• **Description of the task**: Output the full listing below exactly, without the pictures.

• **Information supplied**:
━━━━━━━━

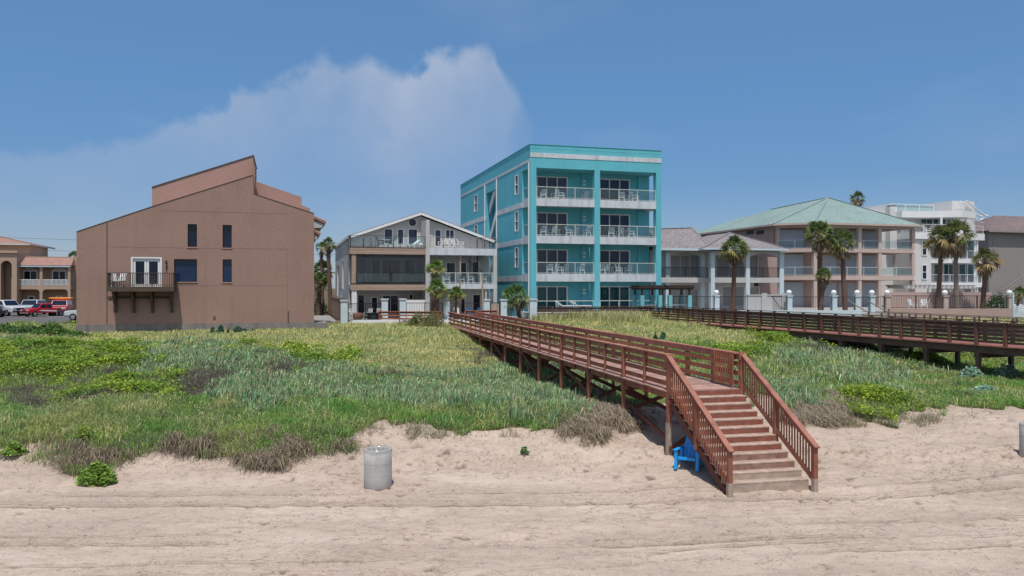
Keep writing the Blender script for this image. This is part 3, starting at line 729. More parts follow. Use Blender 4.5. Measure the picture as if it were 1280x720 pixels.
railing(T, [(-.05, RV-.2), (-.05, .05), (uf0-.05, .05)], zU+.05, 1.0, M['black'], M['thin'], 2.6, r=.025, top=.035)
mb = MB()
for i in range(4): a_ = .44+(uf0-.5)*i/4; mb.box(a_, a_+(uf0-.5)/4-.03, .10, .115, zL+.06, zUb-.02)
T.part('glass_screen', mb, M['tint'])
railing(T, [(.42, .05), (uf0-.05, .05)], zL+.05, 1.0, M['black'], M['thin'], 2.6, r=.025, top=.035)
# right half decks
zRu, zRub = z3(720, 270), z3(720, 308); zRl, zRlb = z3(720, 470), z3(720, 500)
mb = MB(); mb.box(uf1+.003, W3, 0, RV-.003, zRub, zRu); T.part('deck', mb, M['slab'])
mb = MB(); mb.box(uf1+.003, W3, 0, RV-.003, zRlb, zRl); T.part('deck', mb, M['slab'])
mb = MB(); a = u3(1066); mb.box(a, W3, .0, .35, zRl+.002, zRub-.002); mb.box(a, W3, 0, .35, 2.0, zRlb-.002); mb.box(u3(1020), u3(1030), .1, .25, 2.0, zRlb-.002); T.part('deck_post', mb, M['offwhite'])
mb = MB(); mb.box(u3(878), u3(885), .2, .3, zRl+.002, zRub-.002); T.part('deck_post', mb, M['plank'])
railing(T, [(uf1+.05, .06), (W3-.05, .06)], zRu, 1.05, M['greywall'], None, 1.3, pickets=.14, r=.03, top=.04)
railing(T, [(uf1+.05, .06), (a-.05, .06)], zRl, 1.0, M['cream'], M['thin'], 1.2, r=.03, top=.045)
# spiral stairs
def spiral(uc, vc, z0, z1_, m, r=.75, turns=1.1):
    mb = MB(); mb.tube([(uc, vc, z0), (uc, vc, z1_+.9)], .05, 8); n = 15; pr = []
    for i in range(n+1):
        t = i/n; a = turns*2*math.pi*t; z = z0+(z1_-z0)*t
        for s in (-.17, .17): pass
        p = [(uc, vc), (uc+r*math.cos(a-.2), vc+r*math.sin(a-.2)), (uc+r*math.cos(a+.2), vc+r*math.sin(a+.2))]; mb.prism_z(p, z-.04, z)
        mb.bar((uc+r*math.cos(a), vc+r*math.sin(a), z), (uc+r*math.cos(a), vc+r*math.sin(a), z+.9), .025, .025); pr.append((uc+r*math.cos(a), vc+r*math.sin(a), z+.9))
    mb.tube(pr, .025, 6); T.part('spiral_stair', mb, m)
spiral(u3(335, 1.2), 1.3, zL+.05, zU, M['black']); spiral(u3(975, 1.3), 1.4, zRl, zRu, M['black'])
mb = MB(); mb.box(u3(575, .3), u3(697, .3), .30, .36, GF, z3(600, 562, .3)); T.part('privacy_screen', mb, M['white'])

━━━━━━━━

• **Solution to the problem**:
Keep writing the Blender script for this image. This is part 3, starting at line 729. More parts follow. Use Blender 4.5. Measure the picture as if it were 1280x720 pixels.
railing(T, [(-.05, RV-.2), (-.05, .05), (uf0-.05, .05)], zU+.05, 1.0, M['black'], M['thin'], 2.6, r=.025, top=.035)
mb = MB()
for i in range(4): a_ = .44+(uf0-.5)*i/4; mb.box(a_, a_+(uf0-.5)/4-.03, .10, .115, zL+.06, zUb-.02)
T.part('glass_screen', mb, M['tint'])
railing(T, [(.42, .05), (uf0-.05, .05)], zL+.05, 1.0, M['black'], M['thin'], 2.6, r=.025, top=.035)
# right half decks
zRu, zRub = z3(720, 270), z3(720, 308); zRl, zRlb = z3(720, 470), z3(720, 500)
mb = MB(); mb.box(uf1+.003, W3, 0, RV-.003, zRub, zRu); T.part('deck', mb, M['slab'])
mb = MB(); mb.box(uf1+.003, W3, 0, RV-.003, zRlb, zRl); T.part('deck', mb, M['slab'])
mb = MB(); a = u3(1066); mb.box(a, W3, .0, .35, zRl+.002, zRub-.002); mb.box(a, W3, 0, .35, 2.0, zRlb-.002); mb.box(u3(1020), u3(1030), .1, .25, 2.0, zRlb-.002); T.part('deck_post', mb, M['offwhite'])
mb = MB(); mb.box(u3(878), u3(885), .2, .3, zRl+.002, zRub-.002); T.part('deck_post', mb, M['plank'])
railing(T, [(uf1+.05, .06), (W3-.05, .06)], zRu, 1.05, M['greywall'], None, 1.3, pickets=.14, r=.03, top=.04)
railing(T, [(uf1+.05, .06), (a-.05, .06)], zRl, 1.0, M['cream'], M['thin'], 1.2, r=.03, top=.045)
# spiral stairs
def spiral(uc, vc, z0, z1_, m, r=.75, turns=1.1):
    mb = MB(); mb.tube([(uc, vc, z0), (uc, vc, z1_+.9)], .05, 8); n = 15; pr = []
    for i in range(n+1):
        t = i/n; a = turns*2*math.pi*t; z = z0+(z1_-z0)*t
        for s in (-.17, .17): pass
        p = [(uc, vc), (uc+r*math.cos(a-.2), vc+r*math.sin(a-.2)), (uc+r*math.cos(a+.2), vc+r*math.sin(a+.2))]; mb.prism_z(p, z-.04, z)
        mb.bar((uc+r*math.cos(a), vc+r*math.sin(a), z), (uc+r*math.cos(a), vc+r*math.sin(a), z+.9), .025, .025); pr.append((uc+r*math.cos(a), vc+r*math.sin(a), z+.9))
    mb.tube(pr, .025, 6); T.part('spiral_stair', mb, m)
spiral(u3(335, 1.2), 1.3, zL+.05, zU, M['black']); spiral(u3(975, 1.3), 1.4, zRl, zRu, M['black'])
mb = MB(); mb.box(u3(575, .3), u3(697, .3), .30, .36, GF, z3(600, 562, .3)); T.part('privacy_screen', mb, M['white'])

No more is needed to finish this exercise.